• _PROBLEM DESCRIPTION_
In the listing below, identify each line with the word "from" and return those lines.

• _SUPPLIED MATERIAL_
• • • • •

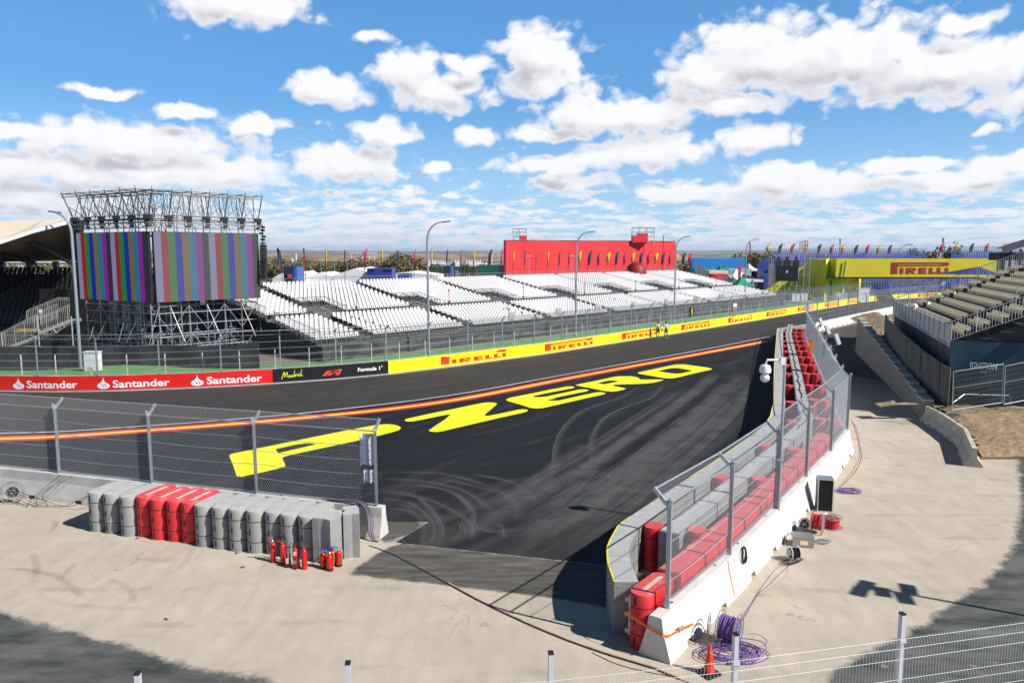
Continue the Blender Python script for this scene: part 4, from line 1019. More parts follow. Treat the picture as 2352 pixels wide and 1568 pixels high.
for pl in ([(608,1396),(648,1353),(682,1337),(786,1331),(772,1346),(702,1349),(674,1362),(640,1394)], [(652,1392),(678,1367),(704,1360),(752,1357),(738,1370),(706,1372),(684,1390)], [(728,1388),(768,1349),(790,1331),(786,1346),(757,1386)], [(760,1380),(768,1380),(768,1373),(760,1374)]):
    place(b, [tri2([zpt(*q) for q in pl])], lambda x, y: on_wall(x, y))
b.build('racing_logo', mat('logo_orange', (0.80, 0.07, 0.015), 0.5), blk, fix=False)
v, f, tw = text_polys('Formula 1', 0.03); a, e = zpt(935, 1340)[0], zpt(1138, 1320)[0]
b = MB(); place(b, [(v, f)], lambda x, y: on_wall(a + x * (e - a) / tw, 0.40 + y * 0.27)); 
rg = [(math.cos(t) * .05, math.sin(t) * .05) for t in [2 * math.pi * k / 10 for k in range(10)]]
place(b, [tri2(rg)], lambda x, y: on_wall(e + 0.15 + x, 0.64 + y)); b.build('lettering', PW, blk, fix=False)
cuts = [sB, hx(1205), hx(1395), hx(1540), hx(1650), hx(1745), hx(1818), hx(1882), hx(1934), FARB.near(G(1990, 691, 0)), FARB.near((76, 147, 0)), FARB.L - 0.5]
lg = [(1012, 1163), (1251, 1362), (1428, 1508), (1564, 1630), (1672, 1727), (1760, 1805), (1832, 1869), (1894, 1925), (1946, 1973), (2011, 2035), None]
names = ['yellow advertising wall joined to the black one, largest of the red tyre logos', 'second yellow advertising wall from the black one, under the second lamp', 'yellow advertising wall with the two walking people in front of it',
         'yellow advertising wall just right of the two walking people', 'yellow advertising wall under the black vertical sign', 'yellow advertising wall behind the far end of the cushion rows']
for j in range(len(cuts) - 1):
    lab = names[j] if j < len(names) else 'yellow advertising wall with a red logo on the distant bend'
    w = adwall(cuts[j] + 0.005, cuts[j + 1] - 0.005, SYEL, lab, None if j < len(names) else 'yellow walls on the distant bend')
    if lg[j]:
        a, e = hx(lg[j][0]), hx(lg[j][1])
        if j < 3: e = min(e, a + 9)
        if abs(e - a) < 1.2: a, e = (cuts[j] + cuts[j + 1]) / 2 - 3, (cuts[j] + cuts[j + 1]) / 2 + 3
    else: a, e = cuts[j] + 8, cuts[j] + 15
    b = MB(); place(b, PIR, lambda x, y: on_wall(a + x * (e - a), 0.22 + y * 0.66)); b.build('logo', PRED, w, fix=False)

# ------------------------------------------------------------------ lamps, signs and lights on the far side
def lamp(x, yb, xt, yt, label, hd=-1):
    p = G(x, yb); top = AT(xt, yt, p.y + 0.3); h = top.z; root = thing('street_lamp', label, 'street lamp', p[:], 0, 'street lamps along the track')
    b = MB(); pts = [p, p + Vector((0, 0, h * 0.5)), p + Vector((0, 0, h - 1.7))]; reach = top.x - p.x; sg = 1 if reach > 0 else -1
    for k in range(1, 9):
        a = math.pi / 2 * k / 8 * 0.92; pts.append(p + Vector((sg * 1.3 * (1 - math.cos(a)), 0, h - 1.7 + 1.55 * math.sin(a))))
    pts.append(Vector((top.x - sg * 0.7, top.y, h - 0.08))); b.tube(pts, 0.115, 8, r2=0.045); b.lathe(p, [(0.16, 0), (0.16, 0.25), (0.12, 0.3)], 10); b.build('pole', mat('lamp_pole', (0.34, 0.37, 0.41), 0.4, 0.4), root, smooth=True)
    b = MB(); e = Vector((top.x, top.y, h)); s = Vector((top.x - sg * 0.85, top.y, h - 0.10)); d = (e - s).normalized(); u = Vector((0, 1, 0))
    b.prism([(0, -0.10), (0.2, -0.16), (0.75, -0.13), (0.92, -0.04), (0.92, 0.04), (0.75, 0.13), (0.2, 0.16), (0, 0.10)], s, d, u, Vector((0, 0, -1)), 0.10); b.build('lamp_head', mat('lamp_head_grey', (0.09, 0.10, 0.11), 0.4, 0.3), root)
for a in ((187, 860, 113, 484, 'tall street lamp crossing the left edge of the video screens, its arm pointing left'), (985, 812, 1034, 507, 'street lamp standing behind the black and yellow wall joint, arm pointing right'),
          (1322, 773, 1365, 531, 'street lamp in front of the red scaffold hoarding'), (1548, 741, 1585, 542, 'street lamp at the right end of the red scaffold hoarding'),
          (1710, 705, 1742, 548, 'street lamp between the blue hoarding and the right end of the white stand'), (1817, 688, 1851, 553, 'street lamp in front of the black screen by the yellow bridge')): lamp(*a)
FL_ = []
def flood(p, face, label, size=0.42, group=None, h=0.5):
    """rectangular floodlight on a bracket, face = direction"""
    p = Vector(p); root = thing('floodlight', label, 'floodlight', p[:], 0, group); FL_.append(root); f = Vector(face).normalized(); s = f.cross(Vector((0, 0, 1))).normalized()
    b = MB(); b.box(p + Vector((0, 0, h)), (size, 0.10, size * 0.85), (s, f)); b.build('housing', mat('floodlight_grey', (0.50, 0.52, 0.54), 0.4, 0.3), root)
    b = MB(); b.tube([p, p + Vector((0, 0, h * 0.6)), p + Vector((0, 0, h)) - f * 0.12], 0.03, 6); b.box(p + Vector((0, 0, h * 0.5)) - f * 0.15, (0.2, 0.16, 0.14), (s, f)); b.build('bracket', DKSTEEL, root)
for (zx, zy, lab) in ((860, 155, 'floodlight farthest of three clamped to the edge-on fence'), (915, 218, 'floodlight second of three clamped to the edge-on fence'), (995, 300, 'largest pale floodlight clamped to the edge-on catch fence')):
    X_, Y_ = (1800 + .2933 * zx) * .91875, (760 + .2933 * zy) * .91875
    # distance along the fence where a lamp 0.6 m outside it at 3.1 m height shows in this column
    best = min((abs(1176 + FD * (q_.x) / (q_.y * math.cos(TH) + 5.9 * math.sin(TH)) - X_), s_, q_) for s_ in [22 + 0.5 * k_ for k_ in range(110)] for q_ in [RP.at(s_, -0.75)[0]]); q = best[2]; zz = AT(X_, Y_, q.y).z
    flood((q.x, q.y, zz - 0.5), (0.75, -0.55, 0.35), lab, 0.85)
    b = MB(); q2, _ = RP.at(best[1], 0); b.tube([(q.x, q.y, zz - 0.4), (q2.x, q2.y, zz - 0.5)], 0.03, 6); b.build('clamp_arm', GALV, FL_[-1])
for x, y in ((1180, 733), (1287, 718), (1376, 714), (1460, 703), (1535, 700), (1601, 694), (1665, 682), (1605 + 0, 690), (1658, 688), (1757, 676)):
    s = FARB.hitx(x, 3.4); q, d = FARB.at(s, 0.25); flood((q.x, q.y, 3.25), (-d.y * -1, d.x * -1, -0.1), 'small grey floodlight fixed on top of the long far catch fence', 0.7, 'floodlights on the far catch fence', 0.45)
def small_sign(x, yt, yb, name, label, cat, w, m, txt=None, tm=None, frame=None, h0=None):
    s = FARB.hitx(x, 2.5); q, d = FARB.at(s, -0.12); Y = q.y; za = AT(x, yt, Y).z; zb = AT(x, yb, Y).z
    root = thing(name, label, cat, (q.x, q.y, zb)); dd = Vector((d.x, d.y, 0)); n = Vector((-d.y, d.x, 0)); b = MB()
    if frame:
        for u in (-w / 2, w / 2): b.box(Vector((q.x, q.y, (za + zb) / 2)) + dd * u, (0.14, 0.06, za - zb), (dd, n))
        for z in (za, zb): b.box(Vector((q.x, q.y, z)), (w + 0.14, 0.06, 0.12), (dd, n))
        b.build('frame', m, root)
    else: b.box(Vector((q.x, q.y, (za + zb) / 2)), (w, 0.05, za - zb), (dd, n)); b.build('board', m, root)
    if txt:
        v, f, tw = text_polys(txt, 0.02); H = za - zb; b = MB(); sc = H * 0.8 / tw
        place(b, [(v, f)], lambda u, y: Vector((q.x, q.y, 0)) - n * 0.03 + dd * (0.14 - y * 0.3) * -1 + Vector((0, 0, zb + H * 0.1 + u * sc))); b.build('lettering', tm, root, fix=False)
    return root
small_sign(1587, 703, 725, 'marker_board', 'black vertical board with yellow letters on the far fence above the walking people', 'sign', 0.85, SBLK, 'PIRELLI', SYEL)
small_sign(1885 - 26, 671, 686, 'marker_board', 'black vertical board with yellow letters near the far end of the cushion rows', 'sign', 0.9, SBLK, 'PIRELLI', SYEL)
small_sign(1686, 697, 704.5, 'notice_board', 'small white notice on the far fence left of the orange frame', 'sign', 1.0, WHITE)
small_sign(1685.5, 711, 725, 'marker_gate', 'orange rectangular frame standing on the yellow wall behind the fence', 'marker', 0.6, mat('frame_orange', (0.75, 0.20, 0.02), 0.5), frame=True)
q = min((abs(1176 + FD * q_.x / (q_.y * math.cos(TH) + 6.5 * math.sin(TH)) - 1875), q_.x, q_) for s_ in range(40, 75) for q_ in [RP.at(s_, 0.6)[0]])[2]; 
b = MB(); b.box((q.x, q.y, 2.6), (0.22, 0.10, 0.95)); tag(b.build('marker_gate', mat('frame_orange', (0.75, 0.2, 0.02), 0.5)), 'narrow orange board fixed to the edge-on fence above the red spacers', 'marker')
# cabinet on the grass
c = G(216, 866, 0.0); root = thing('electrical_cabinet', 'white electrical cabinet standing on the green grass behind the red wall', 'cabinet', c[:])
c.z = 0.35
b = MB(); b.box(c + Vector((0, 0, 0.75)), (1.05, 0.5, 1.5)); b.box(c + Vector((0, 0, 1.53)), (1.15, 0.6, 0.06)); b.build('housing', mat('cabinet_white', (0.70, 0.71, 0.73), 0.5, var=.05), root)
b = MB(); b.box(c + Vector((-0.1, -0.26, 0.3)), (0.35, 0.01, 0.4)); b.build('warning_sticker', mat('sticker', (0.7, 0.15, 0.12), 0.5, col2=(0.8, 0.8, 0.8), scale=9), root)
b = MB(); b.box(c + Vector((0, 0, -0.15)), (1.2, 0.65, 0.35)); b.build('plinth', CONC, root)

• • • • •

• _REPLY TO THE EXERCISE_
Continue the Blender Python script for this scene: part 4, from line 1019. More parts follow. Treat the picture as 2352 pixels wide and 1568 pixels high.
names = ['yellow advertising wall joined to the black one, largest of the red tyre logos', 'second yellow advertising wall from the black one, under the second lamp', 'yellow advertising wall with the two walking people in front of it',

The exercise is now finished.